From seventh-grade standout to Samford signee, Yarbrough set for senior year of historic HS career

Kaylee Yarbrough started her time on New Hope’s varsity basketball team as a seventh grader.

She may have made it look like an easy task, but Yarbrough remembers having some reservations.

“I was very scared for my seventh and eighth-grade year,” Yarbrough said. “I was like, I don’t want people to think, because I’m not like this type of person that’s going to brag and stuff like that, but it was very overwhelming.”

With a pair of Final Four appearances, over 2,000 points and plenty of individual honors along the way, any high school basketball fan knows the standout left no doubts behind her in compiling a historic career.

Yarbrough signed to continue her basketball career at Samford on Thursday at New Hope High School, making it official with the program she committed to play for over a year ago and becoming the first female athlete at New Hope to sign with a Division I athletic program.

The senior also held offers from Jacksonville State, North Alabama, Chattanooga and Lipscomb, but was immediately impressed with how welcoming and caring the coaching staff was in Homewood.

“They’re always calling, texting, checking up, just random conversations; they’re not even about basketball,” Yarbrough said.
”That’s what I love about them, they know how to talk about life in general, and, I can tell that they’re like that with everybody because the people when I go watch them and or at practice and stuff, everybody tells us that ‘We love them, they’re going to take care of you.
They’re not just going to push you to the side.’”

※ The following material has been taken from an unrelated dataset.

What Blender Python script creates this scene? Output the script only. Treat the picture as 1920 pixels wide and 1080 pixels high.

Yarbrough’s impressive career on the basketball court has seen her become New Hope’s all-time leading scorer, setting the program record for three-pointers in a game (10) and earning honors on multiple all-state and all-region teams; her single-game personal best for points is 43.

While the numbers place her among the best in the north Alabama area, what’s impressed coaches and those close to her is how hard she works, even when nobody’s watching.

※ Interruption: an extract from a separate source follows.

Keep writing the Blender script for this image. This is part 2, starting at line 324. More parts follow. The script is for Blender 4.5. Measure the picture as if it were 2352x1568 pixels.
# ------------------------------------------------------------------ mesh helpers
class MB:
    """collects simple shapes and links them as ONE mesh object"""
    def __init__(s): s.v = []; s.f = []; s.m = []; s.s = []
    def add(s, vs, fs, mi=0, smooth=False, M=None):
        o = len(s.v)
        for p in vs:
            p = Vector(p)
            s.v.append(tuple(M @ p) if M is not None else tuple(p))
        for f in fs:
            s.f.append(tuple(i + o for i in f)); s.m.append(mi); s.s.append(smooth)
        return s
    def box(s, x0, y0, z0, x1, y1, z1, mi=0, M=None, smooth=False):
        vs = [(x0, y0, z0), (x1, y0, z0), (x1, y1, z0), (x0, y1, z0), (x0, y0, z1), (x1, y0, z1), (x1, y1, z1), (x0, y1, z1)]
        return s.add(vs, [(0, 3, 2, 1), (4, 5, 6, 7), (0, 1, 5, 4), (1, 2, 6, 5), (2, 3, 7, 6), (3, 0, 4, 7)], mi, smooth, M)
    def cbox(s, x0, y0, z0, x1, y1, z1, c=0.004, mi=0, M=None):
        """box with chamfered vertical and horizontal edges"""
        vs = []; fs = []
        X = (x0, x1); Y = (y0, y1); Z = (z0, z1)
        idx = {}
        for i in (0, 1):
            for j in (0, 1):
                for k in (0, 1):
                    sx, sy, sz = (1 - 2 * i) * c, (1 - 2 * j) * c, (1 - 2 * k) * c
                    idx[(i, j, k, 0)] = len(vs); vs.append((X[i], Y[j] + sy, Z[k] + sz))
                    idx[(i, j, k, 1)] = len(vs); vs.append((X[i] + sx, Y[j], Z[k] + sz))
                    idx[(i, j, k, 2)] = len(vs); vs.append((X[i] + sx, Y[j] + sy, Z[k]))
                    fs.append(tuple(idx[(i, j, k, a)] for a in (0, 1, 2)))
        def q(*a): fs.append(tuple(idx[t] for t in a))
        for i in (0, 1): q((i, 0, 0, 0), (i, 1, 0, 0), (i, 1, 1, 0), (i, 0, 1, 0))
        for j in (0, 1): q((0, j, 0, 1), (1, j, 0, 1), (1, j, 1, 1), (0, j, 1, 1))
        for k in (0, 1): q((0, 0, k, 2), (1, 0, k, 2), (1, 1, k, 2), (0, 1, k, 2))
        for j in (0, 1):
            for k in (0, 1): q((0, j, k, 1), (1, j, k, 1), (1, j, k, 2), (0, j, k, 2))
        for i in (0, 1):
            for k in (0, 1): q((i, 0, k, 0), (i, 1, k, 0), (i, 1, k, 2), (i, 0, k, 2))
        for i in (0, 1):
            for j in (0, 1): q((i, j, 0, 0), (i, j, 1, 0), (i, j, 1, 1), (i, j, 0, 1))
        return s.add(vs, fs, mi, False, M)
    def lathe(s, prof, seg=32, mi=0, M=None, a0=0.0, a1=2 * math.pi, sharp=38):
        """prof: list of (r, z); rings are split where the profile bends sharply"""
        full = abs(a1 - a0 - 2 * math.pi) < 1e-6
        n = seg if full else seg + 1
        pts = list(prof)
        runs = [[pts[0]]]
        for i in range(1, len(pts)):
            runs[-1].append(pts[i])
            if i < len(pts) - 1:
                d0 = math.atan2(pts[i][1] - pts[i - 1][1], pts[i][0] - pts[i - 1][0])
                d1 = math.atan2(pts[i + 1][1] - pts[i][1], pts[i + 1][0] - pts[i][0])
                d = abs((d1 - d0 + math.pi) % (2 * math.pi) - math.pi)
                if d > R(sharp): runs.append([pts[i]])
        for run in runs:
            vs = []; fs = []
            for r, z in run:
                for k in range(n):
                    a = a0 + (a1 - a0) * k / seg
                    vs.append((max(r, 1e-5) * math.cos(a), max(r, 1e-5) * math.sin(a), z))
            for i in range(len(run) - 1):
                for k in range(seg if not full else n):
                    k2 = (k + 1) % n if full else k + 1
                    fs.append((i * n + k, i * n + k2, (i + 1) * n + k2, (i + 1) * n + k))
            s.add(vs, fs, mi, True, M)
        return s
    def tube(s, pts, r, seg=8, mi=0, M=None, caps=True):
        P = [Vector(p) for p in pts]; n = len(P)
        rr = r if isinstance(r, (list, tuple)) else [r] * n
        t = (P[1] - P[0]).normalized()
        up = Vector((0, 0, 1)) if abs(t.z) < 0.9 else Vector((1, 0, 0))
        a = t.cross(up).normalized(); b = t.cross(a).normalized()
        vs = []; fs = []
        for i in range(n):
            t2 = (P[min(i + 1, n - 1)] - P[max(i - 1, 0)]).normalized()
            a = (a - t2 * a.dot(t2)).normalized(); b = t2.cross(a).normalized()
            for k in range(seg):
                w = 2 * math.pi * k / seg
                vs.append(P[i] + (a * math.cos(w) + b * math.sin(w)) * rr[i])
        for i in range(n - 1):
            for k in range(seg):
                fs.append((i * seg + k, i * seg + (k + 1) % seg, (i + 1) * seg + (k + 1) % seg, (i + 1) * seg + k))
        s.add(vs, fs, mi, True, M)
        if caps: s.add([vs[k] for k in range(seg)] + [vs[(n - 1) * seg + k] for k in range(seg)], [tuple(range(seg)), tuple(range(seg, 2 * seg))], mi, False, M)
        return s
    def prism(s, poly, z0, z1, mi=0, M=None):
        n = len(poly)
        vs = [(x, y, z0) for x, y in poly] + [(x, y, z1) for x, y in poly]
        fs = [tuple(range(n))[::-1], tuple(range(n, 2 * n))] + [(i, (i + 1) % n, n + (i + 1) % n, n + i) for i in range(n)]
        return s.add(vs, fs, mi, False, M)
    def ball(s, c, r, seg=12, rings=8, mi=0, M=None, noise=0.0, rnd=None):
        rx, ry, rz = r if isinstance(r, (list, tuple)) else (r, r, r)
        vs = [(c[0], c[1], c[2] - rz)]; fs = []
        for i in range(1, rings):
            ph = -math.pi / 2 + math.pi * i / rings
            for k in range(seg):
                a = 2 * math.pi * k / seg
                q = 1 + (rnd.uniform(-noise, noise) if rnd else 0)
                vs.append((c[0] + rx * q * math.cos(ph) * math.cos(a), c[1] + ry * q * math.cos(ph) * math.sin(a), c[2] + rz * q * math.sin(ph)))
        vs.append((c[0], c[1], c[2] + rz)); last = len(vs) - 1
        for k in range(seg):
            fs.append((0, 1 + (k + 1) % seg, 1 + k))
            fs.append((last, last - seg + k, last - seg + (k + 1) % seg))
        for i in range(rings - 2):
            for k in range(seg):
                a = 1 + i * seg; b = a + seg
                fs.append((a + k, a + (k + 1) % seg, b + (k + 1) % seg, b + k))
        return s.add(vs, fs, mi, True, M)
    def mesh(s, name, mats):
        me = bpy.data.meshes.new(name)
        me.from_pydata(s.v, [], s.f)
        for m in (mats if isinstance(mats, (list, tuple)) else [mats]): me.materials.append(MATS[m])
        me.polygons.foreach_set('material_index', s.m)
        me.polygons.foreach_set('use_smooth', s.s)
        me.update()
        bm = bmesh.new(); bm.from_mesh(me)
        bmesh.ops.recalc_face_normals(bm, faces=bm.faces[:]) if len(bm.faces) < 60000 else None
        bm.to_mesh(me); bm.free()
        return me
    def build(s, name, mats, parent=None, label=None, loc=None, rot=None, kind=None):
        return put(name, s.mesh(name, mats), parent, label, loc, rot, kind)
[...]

“She’s constantly got a ball in her hand, she works and trains two or three nights a week,” New Hope coach Matt Nelson said. “She’s constantly playing and she works, and that’s a coach’s dream. I can’t say enough good things about her because she’s the perfect, perfect athlete for a coach, especially because she’s constantly in the gym and working.”

In looking back on her best memories and what’s helped make her high school career special, she thought back to her sophomore season with the program and that year’s team that went to the Final Four.

“We still had a bunch of older people, seniors and stuff, and we were pretty good; we made it to the Final Four,” Yarbrough said. “The bond that we all had together, we were so close, because I joined when I was in seventh grade and they were all still older than me and brought me up like a little sister. It was nice getting to play with something like that.”

Yarbrough credits Nelson and former New Hope coach Craig McGill, now at Skyline, for her success on the court and the team’s strong run of success; Nelson also coaches the boys’ basketball team.

Over the last five seasons, the program has gone 104-40, with 90 of those wins coming in McGill’s four seasons at New Hope; the girls have won five straight area titles in that span.

“We didn’t have a coach really after coach McGill left, and coach McGill was a big, big part and he helped me so much in who I am as a person and just as a player; he built my confidence,” she said. Forever grateful for him, and then coach Nelson: he’s coaching the boys, he didn’t have to take our job, but he did and that shows a lot.”

Even while she was learning the ropes at the program, the now-senior was changing the culture at New Hope.

She’s been named to the Class 4A all-state every year since she was a freshman, averaging 19.5 points, 4.6 rebounds and 1.5 assists per game last season.

“I think the year before she got there, they may have won one or two games, and then as soon as she gets there they immediately start winning and have gone to state twice, been in the regionals for the last four or five years,” Nelson said. “It’s unreal what she brings to the table and how far she’s carried this program.”

The Samford signee has already started the season strong, totaling 41 points in New Hope’s three-point loss to St. John Paul II on Sunday.

Regardless of the stats, she has a key goal as she plays her final year of high school basketball.

“I just hope people can look at my journey and be like, ‘Anything is possible as long as you work hard for it,’” Yarbrough said.